Incidemment, Lacan va faire quelques remarques sur sa méthode d’enseignement et sur la technique psychanalytique, qu’il lie à la vérité et au désir. Dans son introduction à cette leçon, il évoque l’importance de la méthode dont il use dans son enseignement. Il définit cette méthode par le fait qu’elle ne se distingue pas de l’objet qui y est traité. Il affirme qu’elle découle de la nécessité que « la vérité de la psychanalyse […] n’est accessible qu’à l’expérience du psychanalyste ». Il me semble que son enseignement peut être entendu comme une expérience actualisée qui vise à traquer la vérité. Il insiste aussi sur la nécessité que l’expérience psychanalytique soit orientée, sans quoi elle se fourvoierait comme certaines évolutions du champ psychanalytique en ont donné l’exemple.
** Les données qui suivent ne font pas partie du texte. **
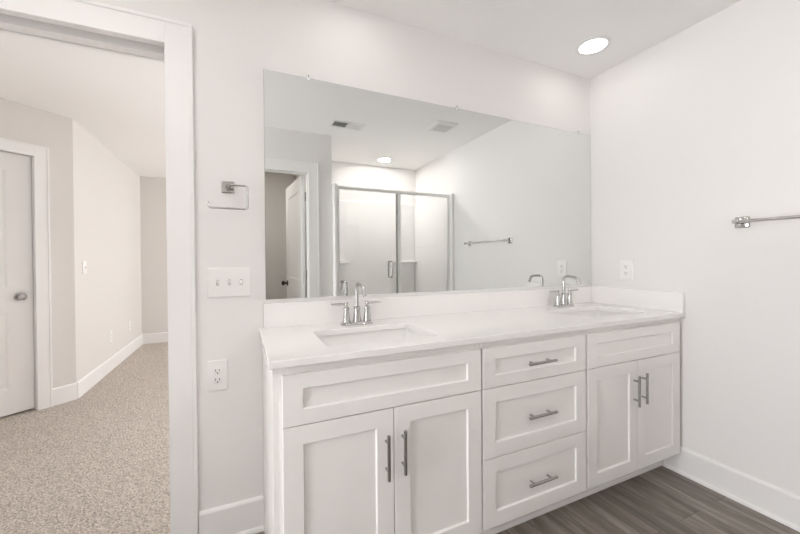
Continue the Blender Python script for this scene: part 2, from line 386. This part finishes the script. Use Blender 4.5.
# ------------------------------------------------------------------ vanity
CT0, CT1 = .875, .899; CYF = -.581
YFF = -.5515      # face-frame plane (back of the doors)
YD = -.5705       # front of the doors
TOE = -.461; TZ = .108
def carcass(root, x0, x1, fl, fr):
    """open-backed cabinet box with face frame and toe board; fl, fr: widths of the frame's stiles"""
    t = .018; yb = -.004; b = MB()
    b.box(x0, x0 + t, YFF, yb, TZ, CT0); b.box(x1 - t, x1, YFF, yb, TZ, CT0)                      # sides
    b.box(x0, x0 + t, TOE, yb, 0, TZ); b.box(x1 - t, x1, TOE, yb, 0, TZ)
    b.box(x0 + t, x1 - t, YFF + .02, yb, TZ, TZ + .016); b.box(x0 + t, x1 - t, yb - .008, yb, TZ + .016, CT0)
    b.box(x0 + t, x1 - t, TOE, TOE + .012, 0, TZ)                                                  # toe board
    body = b.build('body', CAB, root, bevel=.001)
    f = MB()
    f.box(x0 + t, x0 + max(fl, .022), YFF, YFF + .019, TZ, CT0); f.box(x1 - max(fr, .022), x1 - t, YFF, YFF + .019, TZ, CT0)
    f.box(x0 + max(fl, .022), x1 - max(fr, .022), YFF, YFF + .019, .845, CT0); f.box(x0 + max(fl, .022), x1 - max(fr, .022), YFF, YFF + .019, TZ, .13)
    f.build('face_frame', CAB, root, bevel=.001)
    q = [(0, 0)] + [(-.013 * math.sin(a), .019 * math.cos(a)) for a in [PI / 2 * k / 5 for k in range(5, -1, -1)]]
    m = MB(); m.loft([[Vector((x, TOE - .0002 + a, c + .0002)) for a, c in q] for x in (x0 + .001, x1 - .001)]); m.build('toe_moulding', CAB, root)
    return body
def front(name, root, x0, x1, z0, z1, rail=.06, stile=.062):
    return MB().panel([x0, x0 + stile, x1 - stile, x1], [z0, z0 + rail, z1 - rail, z1], YD, YFF - .0003, .0085, .0025, {(1, 1)}).build(name, CAB, root, bevel=.0014)
def pull(parent, cx, cz, vertical, L=.155, cc=.096):
    y = YD - .0275; d = Vector((0, 0, 1)) if vertical else Vector((1, 0, 0)); c = Vector((cx, y, cz)); b = MB()
    b.tube([c - d * L / 2, c - d * (L / 2 - .001), c + d * (L / 2 - .001), c + d * L / 2], [.0052, .006, .006, .0052], 16)
    for s in (-1, 1):
        p = c + d * s * cc / 2; b.tube([p + Vector((0, .003, 0)), Vector((p.x, YD, p.z))], .0045, 12)
    b.build('handle', NICKEL, parent, smooth=True)
Z1, Z2, Z3, Z4 = .847, .685, .4015, .1225; G = .0016
def sink_base(x0, x1, fl, fr, dl, dm, dr, label, hz=0.0):
    r = thing('vanity_cabinet', label, 'cabinet', ((x0 + x1) / 2, -.28, 0), 'white shaker vanity cabinets')
    carcass(r, x0, x1, fl, fr)
    front('false_drawer_front', r, dl, dr, Z2 + G, Z1, .0475)
    d = front('door', r, dl, dm - G, Z4, Z2 - G); pull(d, dm - .031, .527 + hz, True)
    d = front('door', r, dm + G, dr, Z4, Z2 - G); pull(d, dm + .031, .532 + hz, True)
    return r
sink_base(.0865, .8645, .03, .006, .114, .485, .860, 'white two-door shaker vanity cabinet at the open counter end nearer the doorway')
r = thing('vanity_cabinet', 'white shaker cabinet with three stacked drawers between the two sink cabinets', 'cabinet', (1.164, -.28, 0), 'white shaker vanity cabinets')
carcass(r, .8655, 1.4620, .006, .006)
for z0, z1, rail in ((Z2 + G, Z1, .0475), (Z3 + G, Z2 - G, .06), (Z4, Z3 - G, .06)):
    d = front('drawer', r, .8695, 1.455, z0, z1, rail); pull(d, 1.1625, (z0 + z1) / 2 - .002, False)
sink_base(1.4630, 2.2400, .006, .038, 1.470, 1.837, 2.205, 'white two-door shaker vanity cabinet against the side wall below the far sink', .010)

SX = (.502, 1.848); SY = -.325; SHX, SHY = .225, .152
def countertop():
    bm = bmesh.new(); x0, x1, y0, y1 = .074, 2.2403, CYF, -.0006
    loops = [[Vector((x0, y0, 0)), Vector((x1, y0, 0)), Vector((x1, y1, 0)), Vector((x0, y1, 0))]] + [rrect(cx, SY, SHX, SHY, .022, 0) for cx in SX]
    for z, flip in ((CT1, 0), (CT0, 1)):
        edges = []
        for lp in loops:
            vs = [bm.verts.new((p.x, p.y, z)) for p in lp]
            for i in range(len(vs)): edges.append(bm.edges.new((vs[i], vs[(i + 1) % len(vs)])))
        bmesh.ops.triangle_fill(bm, use_beauty=True, edges=edges)
    n = sum(len(l) for l in loops); bm.verts.ensure_lookup_table(); k = 0
    for lp in loops:
        m = len(lp)
        for i in range(m):
            a, c = k + i, k + (i + 1) % m
            bm.faces.new([bm.verts[a], bm.verts[c], bm.verts[n + c], bm.verts[n + a]])
        k += m
    b = MB(); b.bm.free(); b.bm = bm
    return tag(b.build('countertop', QUARTZ, bevel=.002, origin=(1.16, -.29, CT0)), 'long white polished quartz countertop on the vanity cabinets with two sink cutouts', 'countertop')
countertop()
tag(MB().box(.092, 2.2400, -.0200, -.0006, CT1, 1.0105).build('backsplash', QUARTZ, bevel=.0015, origin=(1.16, -.01, CT1)), 'long low white quartz backsplash strip under the mirror', 'backsplash')
tag(MB().box(2.2203, 2.2403, -.577, -.0206, CT1, 1.0105).build('side_splash', QUARTZ, bevel=.0015, origin=(2.23, -.3, CT1)), 'short white quartz splash strip against the side wall beside the far sink', 'backsplash')

# sinks
sk = thing('sink', 'white rectangular undermount sink nearer the open doorway', 'sink', (SX[0], SY, CT0), 'undermount sinks')
sk['_o'] = (0, 0, 0)
zt = -.0003
b = MB()
ins = [(SHX + .028, SHY + .028, .032, zt - .012), (SHX + .028, SHY + .028, .032, zt), (SHX + .013, SHY + .013, .028, zt), (SHX + .012, SHY + .012, .03, zt - .01), (SHX - .002, SHY - .002, .035, zt - .10), (SHX - .03, SHY - .03, .05, zt - .128), (SHX - .07, SHY - .07, .05, zt - .138), (.026, .026, .0259, zt - .143)]
ring = [rrect(0, 0, hx, hy, rr, z, 6) for hx, hy, rr, z in ins]
out = [(.026, .026, .0259, zt - .155), (SHX - .06, SHY - .06, .05, zt - .15), (SHX - .010, SHY - .010, .05, zt - .138), (SHX + .009, SHY + .009, .038, zt - .10), (SHX + .021, SHY + .021, .032, zt - .012)]
ring += [rrect(0, 0, hx, hy, rr, z, 6) for hx, hy, rr, z in out] + [rrect(0, 0, *ins[0][:2], ins[0][2], ins[0][3], 6)]
b.loft(ring, False, False); bmesh.ops.remove_doubles(b.bm, verts=b.bm.verts, dist=1e-5)
b.build('basin', CERAMIC, sk, smooth=True)
b = MB(); b.lathe([(.0255, zt - .146), (.0255, zt - .141), (.022, zt - .1385), (.016, zt - .139), (.014, zt - .1385), (.0, zt - .137)], seg=20, cap1=False); b.build('drain', CHROME, sk, smooth=True)
dup(sk, (SX[1], SY, CT0), 'white rectangular undermount sink in the corner by the side splash')

# faucets
fc = thing('faucet', 'chrome two-handle bathroom faucet behind the sink nearer the doorway', 'faucet', (.502, -.095, CT1), 'chrome faucets')
fc['_o'] = (0, 0, 0)
b = MB(); b.loft([rrect(0, 0, .078, .027, .020, 0.0002), rrect(0, 0, .078, .027, .020, .006), rrect(0, 0, .070, .022, .018, .013), rrect(0, 0, .066, .019, .016, .0145)]); b.build('base_plate', CHROME, fc, smooth=True)
b = MB(); b.lathe([(.021, .0145), (.019, .03), (.0155, .06), (.0145, .075), (.016, .077), (.016, .083), (.011, .086)], seg=24); b.build('center_body', CHROME, fc, smooth=True)
pts = [(0, 0, .084), (0, 0, .12), (0, 0, .158)]
pts += [(0, -.028 + .028 * math.cos(a), .164 + .028 * math.sin(a)) for a in [PI / 2 * k / 6 for k in range(7)]]
pts += [(0, -.05, .191), (0, -.078, .188)]
pts += [(0, -.092 - .012 * math.sin(a), .184 - .020 * (1 - math.cos(a))) for a in [PI / 3 * q / 4 for q in range(5)]]
pts += [(0, -.112, .156), (0, -.117, .144)]
b = MB(); b.tube(pts, .0088, 16); b.build('spout', CHROME, fc, smooth=True)
for s in (-1, 1):
    b = MB(); b.lathe([(.019, .0145), (.0175, .03), (.0135, .058), (.0125, .070), (.0145, .072), (.0145, .080), (.012, .083)], (s * .051, 0, 0), seg=24)
    b.lathe([(.0075, .083), (.0085, .096), (.0085, .104), (.005, .107)], (s * .051, 0, 0), seg=16)
    hb = b.build('handle', CHROME, fc, smooth=True)
    b = MB(); b.tube([(s * .046, 0, .098), (s * .075, -.001, .099), (s * .105, -.002, .1), (s * .124, -.003, .101)], [.0055, .0058, .0055, .0045], 12); b.build('lever', CHROME, hb, smooth=True)
b = MB(); b.tube([(0, .021, .013), (0, .021, .045)], .0028, 10); b.lathe([(.0028, .045), (.006, .05), (.006, .055), (.002, .058)], (0, .021, 0), seg=12); b.build('lift_rod', CHROME, fc, smooth=True)
dup(fc, (1.868, -.095, CT1), 'chrome two-handle bathroom faucet at the far sink by the side wall')

# ------------------------------------------------------------------ mirror
mr = thing('mirror', 'wide frameless wall mirror above the vanity backsplash', 'mirror', (1.17, 0, 1.011))
MX0, MX1, MZ0, MZ1 = .104, 2.2385, 1.0215, 2.0615
MB().box(MX0, MX1, -.0064, -.0008, MZ0, MZ1).build('backing', MEDGE, mr)
MB().box(MX0 + .0008, MX1 - .0008, -.0072, -.0064, MZ0 + .0008, MZ1 - .0008).build('mirror_glass', MIRROR, mr)
b = MB(); b.box(MX0, MX1, -.0095, -.0075, 1.0108, 1.0275); b.box(MX0, MX1, -.0075, -.0008, 1.0108, MZ0 - .0003); b.build('bottom_channel', ALU, mr)
for x in (.301, 1.129, 2.110):
    b = MB(); b.box(x - .008, x + .008, -.0105, -.0075, MZ1 - .012, MZ1 + .014); b.box(x - .008, x + .008, -.0075, -.0008, MZ1 + .001, MZ1 + .014)
    c = b.build('clip', CLEARP, mr, bevel=.001)
    b = MB(); b.lathe([(.0042, .0105), (.0042, .012), (.003, .0128)], (x, 0, MZ1 + .008), axis='-y', seg=12); b.build('screw', NICKEL, c, smooth=True)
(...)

Lacan revient ensuite sur la notion de vérité, en s’étonnant de la rigueur de l’analyse de Reik, qui lui a permis de repérer que Dieu, Yahvé, est identifié au veau d’or et que Moïse l’a tué, détruisant l’idole pour le faire manger en poudre aux Hébreux et réaliser ainsi un repas totémique. L’analyse de Reik correspond à une exploration analytique en ce qu’elle consiste à « chercher la vérité dans les détails », mais Lacan précise que cette recherche doit être guidée par le choix du détail à retenir : ce détail c’est précisément celui qui paraît échapper à son auteur, qui lui reste opaque. Lacan insiste de manière répétée sur la nécessité de soumettre la technique psychanalytique à l’examen de ce qu’elle « suppose et effectue en vérité » : il précise alors que la technique psychanalytique est un « maniement », une « interférence », voire une « rectification du désir », qui laisse cependant ouverte la notion du désir et qui nécessite sa perpétuelle remise en question.
Lacan conclut cette leçon en évoquant brièvement la question de l’origine du désir. Le désir originel n’est pas le désir de la mère, le désir originel se constitue fondamentalement dans l’interdit du meurtre du père (au terme du complexe de castration, d’Œdipe ?), dont le souvenir est rappelé par le « beuglement de taureau assommé » qu’évoque le son du Shofar où résonne le souvenir du meurtre mythique du père. L’objet voix apporte ainsi de nouvelles dimensions dans le rapport du désir à l’angoisse, au fondement même de ses origines.